By contrast, a fully electronic closing executes all documents digitally, including the promissory note (as an eNote) and the security instrument, and uses remote online notarization (RON) where jurisdictionally permitted.  

A Strategic Journey Towards Digitization 

As the mortgage ecosystem advances toward full digital adoption, lenders must build strategies that take into account their own readiness as well as varying jurisdictional and investor requirements. Key considerations include: 

  1. Operational readiness: Review internal processes, staff training, and technology infrastructure (including vendor integrations), updating as needed to accommodate digitization. 
  2. Investor acceptance: Verify secondary market partners’ specific requirements for eNote delivery, custody, and registration before implementing 100% digital workflows. 
  3. Compliance: Understand the federal, state, and local requirements for electronic signatures, notarization methods, and document recording practices. 
  4. Borrower experience: Integrate eSigning and eNotarization seamlessly rather than layering them awkwardly into existing processes so that digital closings add convenience—not friction—to the mortgage process.  
  5. Cost and efficiency: Validate expected ROI by evaluating whether long-term reductions in manual effort, errors, and per-loan costs will justify near-term implementation costs. 

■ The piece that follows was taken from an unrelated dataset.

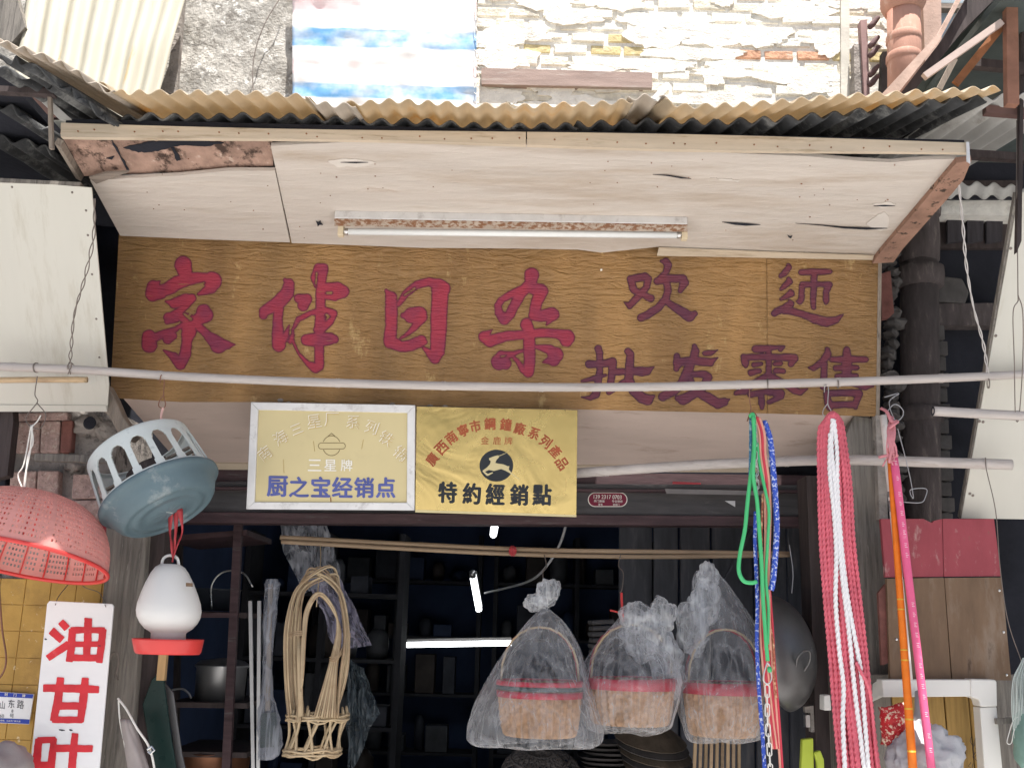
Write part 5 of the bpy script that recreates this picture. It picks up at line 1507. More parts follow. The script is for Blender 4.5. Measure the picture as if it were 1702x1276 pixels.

Determining Electronic Versus Wet Signature Requirements 

MISMO's eMortgage Implementation Guide provides a framework for assessing document e-eligibility, but for more specific guidance, lenders can use DocMagic's eDecision tool to automatically evaluate each loan against investor guidelines, jurisdictional rules, and document type requirements to determine just how electronic a closing can be from the outset. 

Our decision matrix centers on four considerations: 

  1. Investor acceptance: lenders must verify their investor base purchases eNotes and understand specific delivery and custody requirements before implementing digital promissory notes. Some investors require wet-signatures only for promissory notes while accepting eSignatures on disclosures. 
  2. Notarization and recording requirements: With states and counties operating under varying regulations, closings can differ widely. Remote online notarization expands access but isn't universally accepted yet. County-level eRecording capabilities determine whether security instruments can be executed digitally. What works in one state may not be possible in another.  
  3. Operational stakeholder readiness: Extending beyond the lender’s own systems, settlement agents, notaries, and warehouse lenders must be equipped and willing to support electronic workflows. A missing link in the chain could force a transaction back to wet signatures. 
  4. Document type: Non-recordable disclosures (initial disclosures, closing disclosures) typically qualify for eSignature. Promissory notes can become eNotes when investor acceptance and vault infrastructure align. Security instruments require both county e-recording capability and compliant notarization – the highest bar for full digitization.  

Moving Forward Strategically 

Hybrid eClosings aren't a compromise. They're a strategic choice that acknowledges market realities while building toward full digitization. The process remains dynamic as technology adoption spreads, investor requirements evolve, and jurisdictions expand e-recording infrastructure. 

DocMagic’s eClose Savings Calculator helps lenders understand the specific cost savings associated with digital closing. The calculator models potential savings from transitioning specific documents to eSignature, accounting for reduced errors, faster funding timelines, and the elimination of paper handling costs. With this information, DocMagic can help build an eStrategy that aligns digital expansion with your operational readiness and market position. 

The mortgage industry’s trajectory is clear: digital execution will become standard in the coming years. By adopting a hybrid eClosing, lenders can control the pace of the transition while capturing immediate efficiency gains.